Les choses ont peu changé depuis, constate l’Union économique et monétaire ouest-africaine (UEMOA). Leur étude sur les flux transfrontaliers non enregistrés évalue que la valeur réelle des exportations du Bénin vers le Nigeria représente 70% du total.
Officiellement, le Nigeria n’arrive pourtant qu’au 10e rang des partenaires du pays, avec une part de 5% des exportations seulement.
La fiscalité étant moins élevée pour les marchandises en destination du Niger, qui borde le nord du pays, on déclare cette destination pour 90% des véhicules en transit, qu’elle soit fictive ou réelle.

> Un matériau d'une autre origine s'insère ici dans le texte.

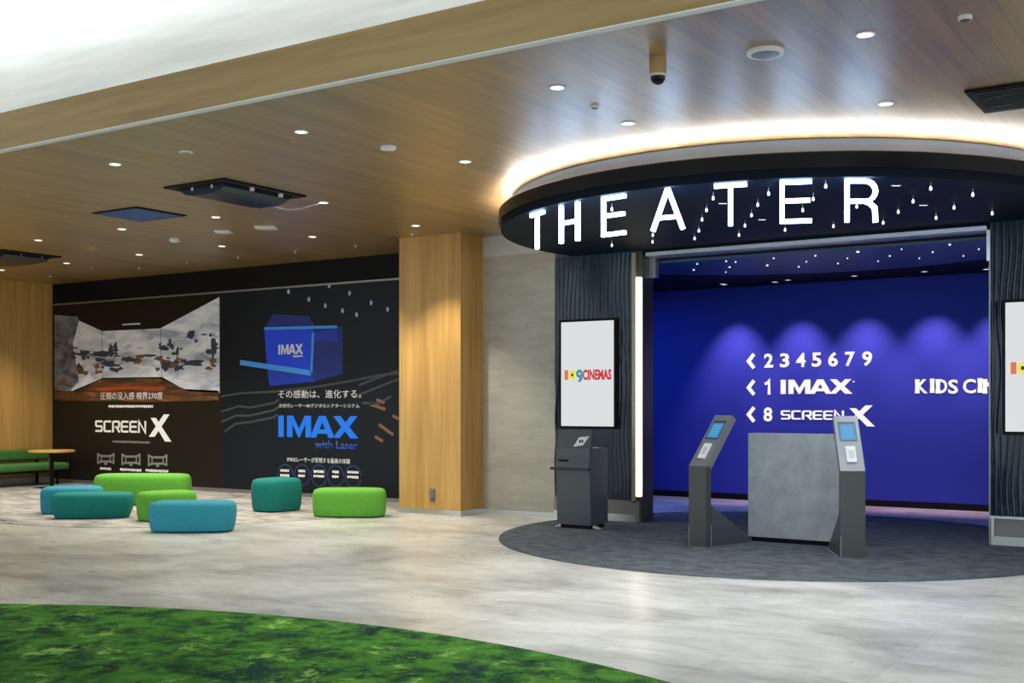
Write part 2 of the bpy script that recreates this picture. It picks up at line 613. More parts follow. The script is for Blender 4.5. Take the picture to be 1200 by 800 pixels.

Ce tour de passe-passe facilement détectable sur papier n’est pas un secret pour Aimé Djalil: «Et là, le chauffeur les amène. On les paie 150000 ou 200000 francs. Il n’y a pas de risque, le chauffeur n’a qu’à attendre ta voiture et conduire. Ça prend plus de deux jours. Ou tu te mets en file pendant la nuit vers le Nigeria. »
En retour, la frontière en passoire laisse s’écouler le pétrole nigérian amarré à des pirogues ou empilé sur des motos, les bidons orange en équilibre précaire sur l’économie informelle.